- WHAT IS REQUIRED -
Search the data below for the word "this" and copy each line that holds it.

- PROVIDED DATA -
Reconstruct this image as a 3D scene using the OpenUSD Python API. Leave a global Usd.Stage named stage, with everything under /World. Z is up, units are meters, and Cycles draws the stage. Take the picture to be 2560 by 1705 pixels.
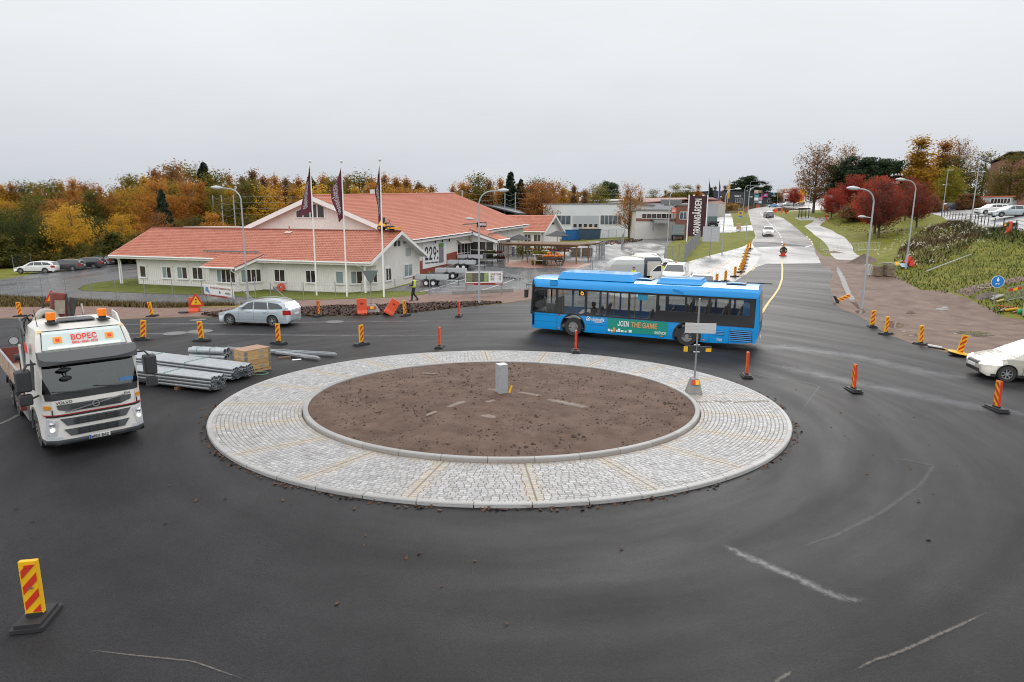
import math, random
import numpy as np, trimesh, shapely
import shapely.geometry as sg
from shapely import affinity
from scipy.interpolate import RBFInterpolator
import manifold3d as m3
import usdkit, meshkit
from pxr import Usd, UsdGeom, UsdLux, UsdShade, Gf, Sdf, Vt

stage = Usd.Stage.CreateInMemory()
UsdGeom.SetStageUpAxis(stage, UsdGeom.Tokens.z)
UsdGeom.SetStageMetersPerUnit(stage, 1.0)
UsdGeom.Xform.Define(stage, '/World')
stage.SetDefaultPrim(stage.GetPrimAtPath('/World'))
UsdGeom.Scope.Define(stage, '/World/Looks')
PI = math.pi
# ---------------------------------------------------------------- camera
FOC, CAMH, PITCH, ROLL = 1564.4, 5.8, math.atan(302.5 / 1564.4), math.radians(0.5)
cp_, sp_, cr_, sr_ = math.cos(PITCH), math.sin(PITCH), math.cos(ROLL), math.sin(ROLL)
FW = np.array([0, cp_, -sp_]); _r = np.array([1., 0, 0]); _u = np.array([0, sp_, cp_])
RT = cr_ * _r + sr_ * _u; UP = -sr_ * _r + cr_ * _u; CAM = np.array([0, 0, CAMH])
cam = UsdGeom.Camera.Define(stage, '/World/camera')
cam.CreateHorizontalApertureAttr(36.0); cam.CreateVerticalApertureAttr(36.0 * 682 / 1024)
cam.CreateFocalLengthAttr(36.0 * FOC / 2560); cam.CreateClippingRangeAttr(Gf.Vec2f(0.1, 6000))
cam.CreateExposureAttr(0.0)
cam.AddTransformOp().Set(Gf.Matrix4d(*RT, 0, *UP, 0, *(-FW), 0, *CAM, 1))
# ---------------------------------------------------------------- sky and light (overcast)
SUN_EL, SUN_AZ = math.radians(33), math.radians(196)      # azimuth = atan2(x, y)
sky_nodes = {
    'tc': ('texture_coordinate', {}), 'sep': ('separate_xyz', {}),
    'sky': ('sky_texture', {'sky_type': 'single_scattering', 'sun_disc': False, 'sun_elevation': SUN_EL, 'sun_rotation': SUN_AZ}),
    'ramp': ('rgb_ramp', {'ramp': [(0, (.285, .300, .330)), (.03, (.300, .315, .345)), (.13, (.375, .385, .402)), (.22, (.425, .434, .446)), (.30, (.455, .464, .472)), (.6, (.60, .605, .61)), (1, (.86, .86, .86))]}),
    'zz': ('math', {'math_type': 'add', 'value2': .22}), 'dv': ('vector_math', {'math_type': 'divide'}), 'cz': ('combine_xyz', {}),
    'map': ('mapping', {'scale': (.8, 1.1, 1.0)}),
    'n': ('noise_texture', {'scale': 1.3, 'detail': 5, 'roughness': .55}),
    'nr': ('map_range', {'from_min': .3, 'from_max': .7, 'to_min': .965, 'to_max': 1.035}),
    'mul': ('vector_math', {'math_type': 'scale'}), 'mul2': ('vector_math', {'math_type': 'scale', 'scale': 20.0}),
    'mix': ('mix', {'fac': .94}), 'bg': ('background_shader', {'strength': .1})}
sky_links = [('tc.generated', 'sep.vector'), ('sep.z', 'ramp.fac'), ('sep.z', 'zz.value1'), ('zz.value', 'cz.x'), ('zz.value', 'cz.y'), ('zz.value', 'cz.z'),
    ('tc.generated', 'dv.vector1'), ('cz.vector', 'dv.vector2'), ('dv.vector', 'map.vector'), ('map.vector', 'n.vector'), ('n.fac', 'nr.value'),
    ('ramp.color', 'mul.vector1'), ('nr.result', 'mul.scale'), ('mul.vector', 'mul2.vector1'), ('sky.color', 'mix.color1'), ('mul2.vector', 'mix.color2'), ('mix.color', 'bg.color')]
skym = usdkit.material(stage, '/World/Looks/sky', sky_nodes, sky_links, surface='bg.background')
dome = UsdLux.DomeLight.Define(stage, '/World/sky')
dome.GetPrim().SetCustomDataByKey('kind', 'structure')
UsdShade.MaterialBindingAPI.Apply(dome.GetPrim()).Bind(skym)
sun = UsdLux.DistantLight.Define(stage, '/World/sun')
sun.CreateIntensityAttr(0.40); sun.CreateAngleAttr(30.0); sun.CreateNormalizeAttr(True); sun.CreateColorAttr(Gf.Vec3f(1, .97, .93))
sun.AddRotateZOp().Set(-math.degrees(SUN_AZ) + 180); sun.AddRotateXOp().Set(-(90 - math.degrees(SUN_EL)))

# ---------------------------------------------------------------- helpers
USED = {}
def path_for(name, parent=None):
    base = (str(parent.GetPath()) if parent is not None else '/World')
    k = USED.get((base, name), 0)
    USED[(base, name)] = k + 1
    return f'{base}/{name}' if k == 0 else f'{base}/{name}_{k:03d}'

def tag(p, label=None, cat=None, group=None, kind=None):
    for k, v in (('label', label), ('category', cat), ('group', group), ('kind', kind)):
        if v: p.SetCustomDataByKey(k, v)
    return p

def thing(name, label=None, cat=None, loc=(0, 0, 0), rz=0, group=None, kind=None, ry=0, rx=0):
    x = UsdGeom.Xform.Define(stage, path_for(name))
    x.AddTranslateOp().Set(Gf.Vec3d(*map(float, loc)))
    if rz: x.AddRotateZOp().Set(math.degrees(rz))
    if ry: x.AddRotateYOp().Set(math.degrees(ry))
    if rx: x.AddRotateXOp().Set(math.degrees(rx))
    return tag(x.GetPrim(), label, cat, group, kind)

def dup(root, loc, rz=0, label=None, group=None, ry=0, rx=0, scale=None):
    was = root.GetCustomData()
    base = root.GetName()
    if base[-4:-3] == '_' and base[-3:].isdigit(): base = base[:-4]
    x = UsdGeom.Xform.Define(stage, path_for(base)); r = x.GetPrim()
    r.GetReferences().AddInternalReference(root.GetPath())
    x.ClearXformOpOrder()
    x.AddTranslateOp(opSuffix='at').Set(Gf.Vec3d(*map(float, loc)))
    if rz: x.AddRotateZOp(opSuffix='at').Set(math.degrees(rz))
    if ry: x.AddRotateYOp(opSuffix='at').Set(math.degrees(ry))
    if rx: x.AddRotateXOp(opSuffix='at').Set(math.degrees(rx))
    if scale is not None: x.AddScaleOp(opSuffix='at').Set(Gf.Vec3f(*scale))
    r.SetInstanceable(True)
    return tag(r, label or was.get('label'), was.get('category'), group or was.get('group'))

def obj(name, mesh, m, parent=None, smooth=False, kind=None, label=None, cat=None, group=None):
    p = path_for(name, parent)
    if isinstance(mesh, MB): mesh = mesh.get()
    if hasattr(mesh, 'to_mesh'):
        q = mesh.to_mesh(); mesh = (np.array(q.vert_properties[:, :3]), np.array(q.tri_verts))
    if not isinstance(smooth, np.ndarray) and smooth:
        u = usdkit.mesh(stage, p, mesh, m, smooth=smooth)
    else:
        u = usdkit.mesh(stage, p, mesh, m)
        if isinstance(smooth, np.ndarray):
            u.CreateNormalsAttr(Vt.Vec3fArray.FromNumpy(smooth.astype(np.float32))); u.SetNormalsInterpolation('vertex')
    return tag(u.GetPrim(), label, cat, group, kind)

def rotm(rz=0, ry=0, rx=0):
    return trimesh.transformations.euler_matrix(rx, ry, rz, 'sxyz')[:3, :3]

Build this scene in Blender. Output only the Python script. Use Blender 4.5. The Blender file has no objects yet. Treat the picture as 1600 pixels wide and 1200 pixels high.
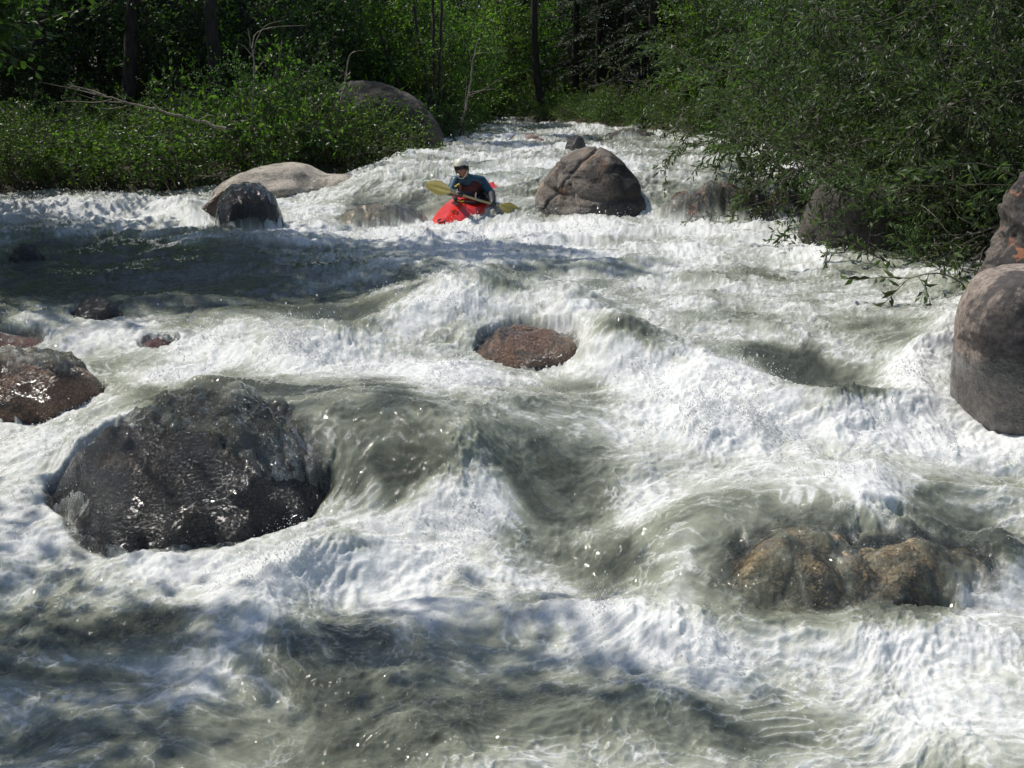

- COMPLETED TASK -
Reconstruct this image as a 3D scene using the OpenUSD Python API. Leave a global Usd.Stage named stage, with everything under /World. Z is up, units are meters, and Cycles draws the stage. Take the picture to be 2560 by 1705 pixels.
Build this scene in Blender. Output only the Python script. Use Blender 4.5. The Blender file has no objects yet. Treat the picture as 1600 pixels wide and 1200 pixels high.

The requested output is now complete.